Saturday 19 March 2011

6 Hours +


Further work on the 'Take Two' task - starting to get somewhere now we've spent a bit more time together.

Sunday 13 March 2011

The Female Gaze: Women Look at Women

'This exhibition attempts to debunk the notion of the male gaze by providing a group of works in which the artist and subject do not relate as "voyeur" and "object," but as woman and woman.'

http://www.cheimread.com/exhibitions/2009-06-25_the-female-gaze/?view=pressrelease - accessed 13/03/11

Found this when researching the female gaze; the curator linking together a diverse range of female artists depicting the female form. This a really a note to self, to further investigate how women have turned their gaze inwards; which looking position does the viewer adopt, voyeuristic or fetishistic?

Shirin Neshat
PARI 2008
Type C Print and ink
72 x 49 1/2 inches
182.9 x 125.7 centimeters
Edition 3/5
Alice Neel (1900 - 1984)
OLIVIA 1975
Oil on canvas
54 x 34 inches
137.2 x 86.4 centimeters
I have selected these two images initially because they both have context, through background and clothings. I like the way the subjects are seated but posed, and that their expressions seem guarded and slightly suspicious. The overall appearance of both images is fairly light which makes them feel less predatory; however their watchful expressions and direct eye contact make the figures seem powerful, not submissive. As a viewer I want to continue looking as they confront my gaze. The bride seems more resigned, as though she had planned to be photographed whereas Olivia looks almost fed up. This may reflect the time period used for creating the piece - a photograph is instantaneous, a painting completed during multiple sittings over a longer period. More of this later. 

Bubbles

Improvements made to corn babies painting, post Emma tutorial. It occured to me that the bubbles should bring colour and reflections to the piece, rather than being clear as I first showed them. Not sure if they are perhaps too bright but currently I am enjoying the sapphire-like orbs, hovering.
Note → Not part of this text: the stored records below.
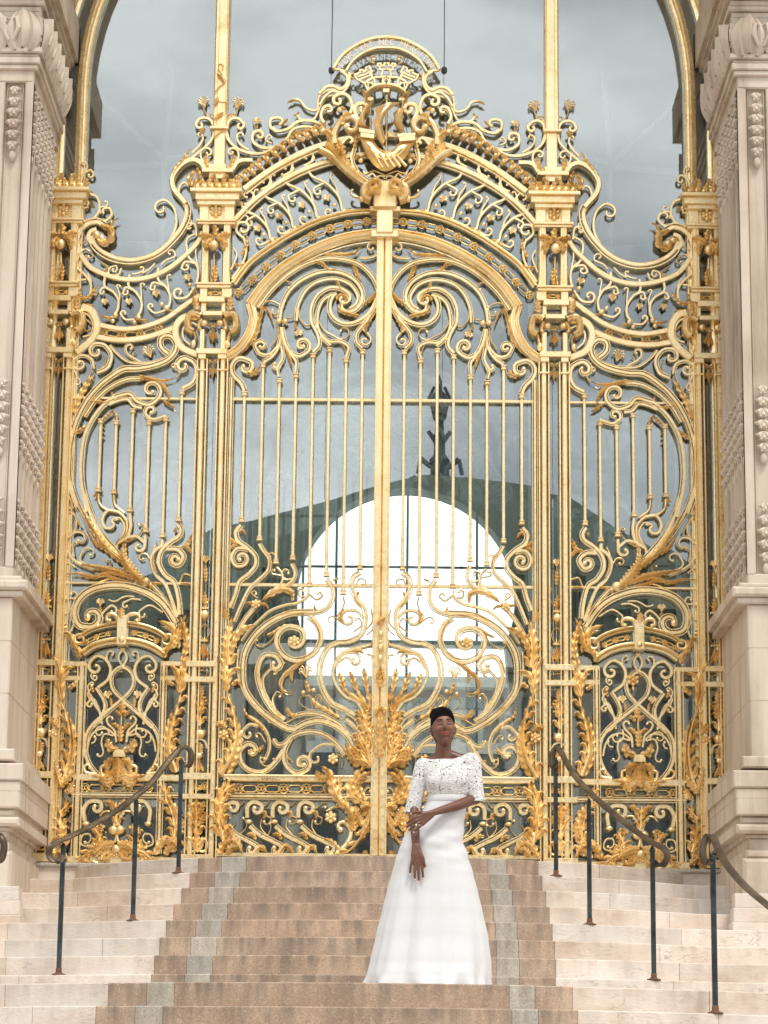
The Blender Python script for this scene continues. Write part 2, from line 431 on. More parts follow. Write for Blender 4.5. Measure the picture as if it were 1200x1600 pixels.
# ================================================================ the gate: traced on its own plane, left half, mirrored in the world
POST = '''
B 0 L 170,122 575,150 d.20 =cornice
B 0 L 210,150 552,202 d.16 =cornice
B 0 L 222,200 520,234 d.13 =cornice
B 0 L 238,232 312,344 d.09 =pier
B 0 L 430,232 510,344 d.09 =pier
B 0 L 300,232 440,344 d.05 =panel
F 10 L 365,268 y.06
B 0 L 212,344 530,362 d.13 =band
B 0 L 222,362 518,380 d.11 =band
V 13f L 285,380 282,835 d.09
V 13f L 450,380 445,835 d.09
V 3f L 285,380 282,835 y.088 d.012
V 3f L 450,380 445,835 y.088 d.012
L 15,4 L 350,470 300,520 290,590 y.09
L 15,4 L 370,470 430,520 420,590 y.09
L 13,4 L 340,480 270,470 225,480 y.10
L 13,4 L 385,480 440,460 485,470 y.10
L 12,3 L 360,470 365,420 350,385 y.09
O 8.5,1.1 L 350,545 y.10 =mask
S 4r L 350,600 352,680 358,800 y.05
L 8,5 L 358,820 365,740 362,680 y.06
L 8,4 L 330,820 345,740 350,640 y.04
B 0 L 205,833 490,850 d.12 =band
B 0 L 215,850 482,872 d.10 =band
B 0 L 240,872 300,945 d.08 =pier
B 0 L 410,872 490,945 d.08 =pier
C 2,8 L 320,905 350,905 400,905 y.04
B 0 L 236,945 436,990 d.13 =band
B 0 L 250,990 292,1065 d.10 =pier
B 0 L 408,990 442,1065 d.10 =pier
B 0 L 264,1060 420,1095 d.13 =band
L 12,4 L 215,1050 210,990 190,940 y.10
L 12,4 L 475,1050 480,990 490,940 y.10
W 14r L 250,1090 205,1070 160,1080 145,1130 150,1180 190,1210 d.12 =volute
W 14r L 430,1090 470,1070 510,1080 520,1130 515,1180 480,1210 d.12 =volute
W 8rX L 255,1110 235,1140 235,1180 250,1200 d.10 =volute
W 8rX L 428,1110 440,1140 440,1180 425,1200 d.10 =volute
O 6 L 275,1140 y.07
O 6 L 395,1140 y.07
V 9f L 262,1195 255,1345 d.09
V 9f L 420,1195 420,1345 d.09
O 4.5,1.6 L 188,1300 y.05
O 4.5,1.6 L 455,1300 y.05
W 6r L 190,1200 205,1240 190,1300 d.05 =bracket
W 6r L 475,1200 460,1240 455,1300 d.05 =bracket
S 3r L 305,1150 325,1130 345,1140 @335,1150,.5
S 3r L 375,1150 355,1130 340,1140 @350,1150,.5
L 8,5 L 340,1170 340,1230 338,1290 y.02
L 7,4 L 338,1200 320,1230 312,1260 y.02
L 7,4 L 342,1200 360,1230 368,1260 y.02
B 0 L 212,1345 455,1388 d.11 =band
B 0 L 228,1386 290,1425 d.10 =capital
B 0 L 380,1386 450,1425 d.10 =capital
B 0 L 218,1500 292,1515 d.09 =band
B 0 L 378,1500 456,1515 d.09 =band
S 3r L 338,1425 320,1445 300,1430 @312,1418,.7
S 3r L 338,1425 352,1445 372,1430 @362,1418,.7
L 6,4 L 338,1450 338,1510 336,1570 y.02
L 5,3 L 335,1480 318,1500 310,1530 y.02
L 5,3 L 340,1480 356,1500 364,1530 y.02
V 17h X 317.5,563 296,1345 d.075
V 17h X 347,563 332,1345 d.075
S 2.5r E 1040,1170 1040,1000 1045,800 1048,640 1048,560
Y 9,90 E 1048,540
L 8,5 E 1048,680 1046,620 1046,570
S 2.5r E 1046,830 1010,760 1015,690
S 2.5r E 1046,830 1085,760 1078,690
L 9,5 E 1045,840 1042,780 1040,740
O 7.5 E 1040,885 y.03
B 0 E 1015,835 1065,850 d.03 =band
L 9,4 E 1040,930 1040,900 1040,860
S 2.5r E 1040,940 1020,960 1010,1000 1035,1045 %1040
B 0 E 1018,1040 1060,1052 d.03 =band
L 10,4 E 1035,1065 1035,1110 1030,1165
L 7,3 E 1032,1080 1008,1130 1000,1170
L 7,3 E 1036,1080 1055,1130 1065,1165
B 0 E 925,1180 1112,1216 d.095 =band
B 0 E 912,1278 1108,1312 d.095 =band
S 3r E 1000,1252 1010,1232 1026,1228 1044,1234 1054,1250 1046,1268 1026,1274 1006,1268 1000,1252 =ring
A 15,3 G 1010,540 1015,440 1018,330 y.02
L 9,4 G 1014,470 1035,400 1066,380 y.03
L 9,4 G 1012,470 992,400 968,380 y.03
L 13,5 G 1017,370 1018,320 1018,285 y.03
S 4r G 1014,400 1013,480 1011,560
O 7.5 G 1014,590 y.03
L 8,3 G 1014,620 1000,590 992,560
L 8,3 G 1014,620 1030,590 1042,560
S 5f G 968,680 978,640 1010,622 1045,640 1054,680 =arch
L 12,5 G 1008,720 1010,680 1012,640
O 5 G 1007,725 y.03
B 0 G 985,700 1030,712 d.03 =band
S 5r G 1006,730 1003,780 1001,830
L 9,4 G 1004,740 1002,790 1000,830
L 8,3 G 1000,770 984,800 968,826
L 8,3 G 1006,770 1020,800 1036,826
B 0 G 895,838 1085,878 d.095 =band
B 0 G 890,968 1078,1000 d.095 =band
C 2,9 G 965,922 1000,922 1040,922 y.02
C 2,7 G 970,905 1000,935 1035,905 y.02
A 22,3 G 992,1330 990,1180 992,1040 y.03
L 16,5 G 992,1130 990,1060 992,990 y.05
L 15,5 G 985,1170 950,1110 925,1080 y.04
L 15,5 G 997,1170 1030,1110 1056,1080 y.04
L 14,5 G 990,1110 1020,1050 1045,1010 y.05
L 14,5 G 988,1110 962,1050 942,1010 y.05
L 14,4 G 992,1330 992,1270 990,1200 y.05
S 7rX G 960,1240 925,1270 930,1310 @965,1300,.6 y.02
S 7rX G 1020,1240 1055,1270 1050,1310 @1018,1300,.6 y.02
B 0 G 880,1345 1085,1400 d.09 =base
# basket of acanthus above the cornice and the pedestal of the mullion
L 13,3 M 300,1425 320,1370 300,1310 y.10
L 13,3 M 370,1430 390,1370 370,1315 y.12
L 13,3 M 440,1430 460,1370 450,1310 y.12
L 13,3 M 515,1430 535,1370 520,1310 y.12
L 13,3 M 590,1430 610,1370 600,1310 y.12
L 13,3 M 665,1430 680,1370 680,1310 y.12
L 13,3 M 740,1430 755,1370 770,1310 y.10
O 4.6 M 335,1400 y.14
O 4.6 M 410,1400 y.15
O 4.6 M 482,1400 y.15
O 4.6 M 560,1400 y.15
O 4.6 M 635,1400 y.15
O 4.6 M 710,1400 y.14
L 11,3 M 480,1330 490,1290 520,1265 y.10
L 11,3 M 600,1330 620,1290 660,1275 y.10
'''
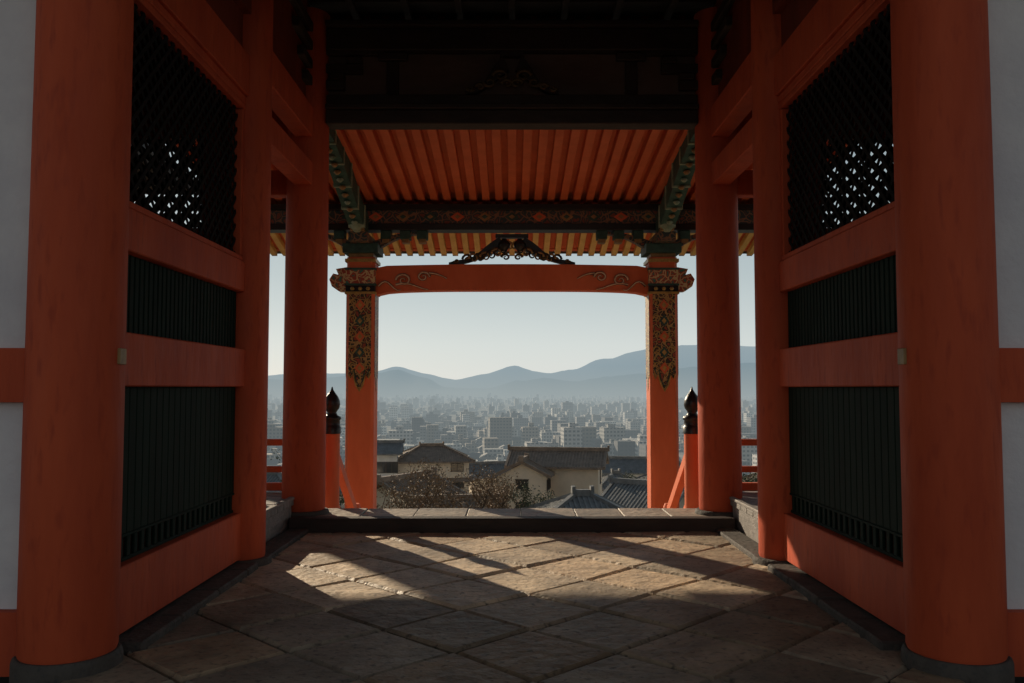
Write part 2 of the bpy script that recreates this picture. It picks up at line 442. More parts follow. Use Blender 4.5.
# porch columns
mb=MB(); ch=.045; hw=.215
for sx in (-1,1):
    cx=sx*X4
    pl=[(-hw+ch,-hw),(hw-ch,-hw),(hw,-hw+ch),(hw,hw-ch),(hw-ch,hw),(-hw+ch,hw),(-hw,hw-ch),(-hw,-hw+ch)]
    mb.prism(pl,lambda a,b:(cx+a,Y4+b,-2.0),lambda a,b:(cx+a,Y4+b,3.5))
mb.build('porch_columns',M_redo,gate,.005)
mb=MB()
for sx in (-1,1):
    cx=sx*X4
    w=hw-ch; zt=2.93; zb=1.62
    hem=[(-w,zb+.10),(-w*.8,zb+.02),(-w*.55,zb+.08),(-w*.3,zb-.08),(0,zb-.17),(w*.3,zb-.08),(w*.55,zb+.08),(w*.8,zb+.02),(w,zb+.10)]
    poly=hem+[(w,zt),(-w,zt)]
    e=hw+.006
    mb.prism(poly,lambda a,b:(cx+a,Y4-hw-.001,b),lambda a,b:(cx+a,Y4-e,b),0)
    mb.prism(poly,lambda a,b:(cx+a,Y4+hw+.001,b),lambda a,b:(cx+a,Y4+e,b),0)
    mb.prism(poly,lambda a,b:(cx-hw-.001,Y4+a,b),lambda a,b:(cx-e,Y4+a,b),0)
    mb.prism(poly,lambda a,b:(cx+hw+.001,Y4+a,b),lambda a,b:(cx+e,Y4+a,b),0)
    yf=Y4-e-.004
    mb.tube([(cx+a,yf,b) for a,b in hem],.012,5,1)
    mb.tube([(cx+a*.9,yf,b+.07) for a,b in hem],.009,5,2)
    for k in range(5):
        z0=1.80+k*.24
        mb.prism([(-.075,0),(0,.09),(.075,0),(0,-.09)],lambda a,b:(cx+a,yf+.002,z0+b),lambda a,b:(cx+a,yf-.004,z0+b),2 if k%2 else 4)
        mb.prism([(-.035,0),(0,.045),(.035,0),(0,-.045)],lambda a,b:(cx+a,yf-.004,z0+b),lambda a,b:(cx+a,yf-.009,z0+b),1)
    for sgn in (-1,1):
        for k in range(5):
            z0=1.75+k*.24; pts=[]
            for j in range(20):
                a=j*.45; r=.065*(1-j/22)
                pts.append((cx+sgn*(.105+r*math.cos(a)*.9),yf,z0+.08+r*math.sin(a)))
            mb.tube(pts,.010,5,1,.004)
    for z,t in ((2.93,.035),(3.06,.03),(3.30,.03),(3.42,.05)):
        mb.box(cx-hw-.02,cx+hw+.02,Y4-hw-.02,Y4+hw+.02,z,z+t,2 if z in(3.06,3.30) else 1)
    mb.box(cx-hw-.008,cx+hw+.008,Y4-hw-.008,Y4+hw+.008,2.967,3.058,3)
    mb.box(cx-hw-.008,cx+hw+.008,Y4-hw-.008,Y4+hw+.008,3.092,3.298,5)
    for k in range(3):
        mb.lathe(cx-.12+.12*k,yf-.01,[(.02,3.01-.025),(.034,3.01),(.02,3.01+.025)],10,1)
mb.build('gilt_column_sleeves',[M_gpat,M_gold,M_teal,M_black,M_redo,M_cpat],gate)

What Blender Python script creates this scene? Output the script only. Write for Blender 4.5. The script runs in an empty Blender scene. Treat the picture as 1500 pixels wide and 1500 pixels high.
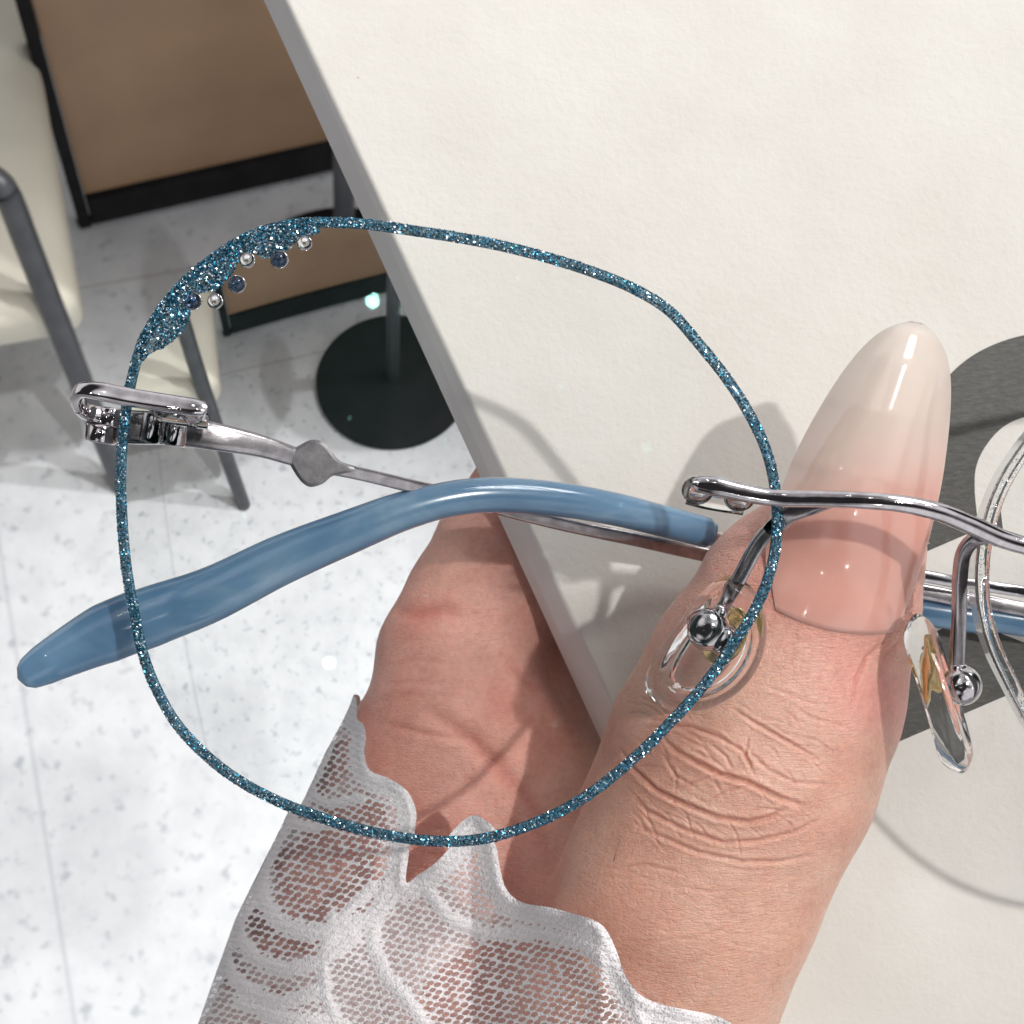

For some unknown reason, today blogger will not allow me to upld images the right way up...?

Poorly Painted?

I have become very aware, post Emma tutorial, that there are some aspects of my work which are indeed 'poorly painted'. There is a time aspect to this, in that with reflection it is easier to see areas I need to improve. The six hour task was incredibly resticting for me and as a result I feel that that work is poorly painted. I never said it was finished. And at the point of pause, it was reasonable for a six hour attempt. But now there are clearly areas to address which I have started this weekend. So far I have tweaked eyes, nose and hair.


Monday 7 March 2011

Karen Kilimnik

Flicking through Vitamin P, and thought Kilimnik's work was worth looking further into. The direct stare and slightly 'careless' painting style attracted me, plus the Russian and storytelling undertones. Kilimnik is more written about than I had anticipated; she seems to have exhibited work in many prestigious galleries. She's written about in quite a sensory way, as though the brushstrokes are weaving around her figures and binding them into the stories. Although some faces are familiar, they also seem removed and secretive and watchful.

'Kilimnik comes on like a mysterious countess in a romantic novel, tantalising us with clues to her true identity, but always vanishing into the night when we believe we finally have her in our grasp.
If her subject matter and borrowed brushstrokes are familiar, behind it all - the stories that don’t add up, the affinities that aren’t explained - is something very difficult to articulate, an experience, an autobiography, a world view, a private self... Their searching eyes won’t leave you alone.'

http://www.frieze.com/issue/review/karen_kilimnik/ - accessed 07-03-11
 This sense of 'searching eyes' is something which I am captured by when I am sourcing images to work from. They can be both alluring and intimidating, transferring the power held between subject and audience.
The artist has said of her work: Being so inspired by fairy tales, mysteries, books, TV shows and ballets etc. I like to make up characters myself as if I’m a playwright and these are characters and scenes I invented or observed… So I’ll see a picture of someone or something in a photo or a painting and cast them in my so-called play as a character I’ve made up or sometimes borrowed.

http://www.serpentinegallery.org/2007/02/karen_kilimnik_20_february_9_a_1.html - accessed 07-03-11

This sense of creating a character to convey a message is something I value about my practice and an aspect I am trying to develop subtly.


Kilimnik’s work cultivates an unabashed sense of romanticism yet retains a knowing criticality and awareness of the personal desire that we invest in both vaunted works of visual art and the more fleeting intrigue of celebrities and superstars.

http://www.mcachicago.org/exhibitions/exh_detail.php?id=66 - accessed 07-03-11

This quote links the notion of a viewer's fleeting engagement with a work of art and a superficial appreciation of fame, beauty and youth. Gratifying, these images create a quick fix without ensnaring the viewer, but leaving a trace of something more, a narrative or a history. I am interested in the idea of audience being tantalised by the image but not being in control of their response to a piece, perhaps overcome by curiosity or lust.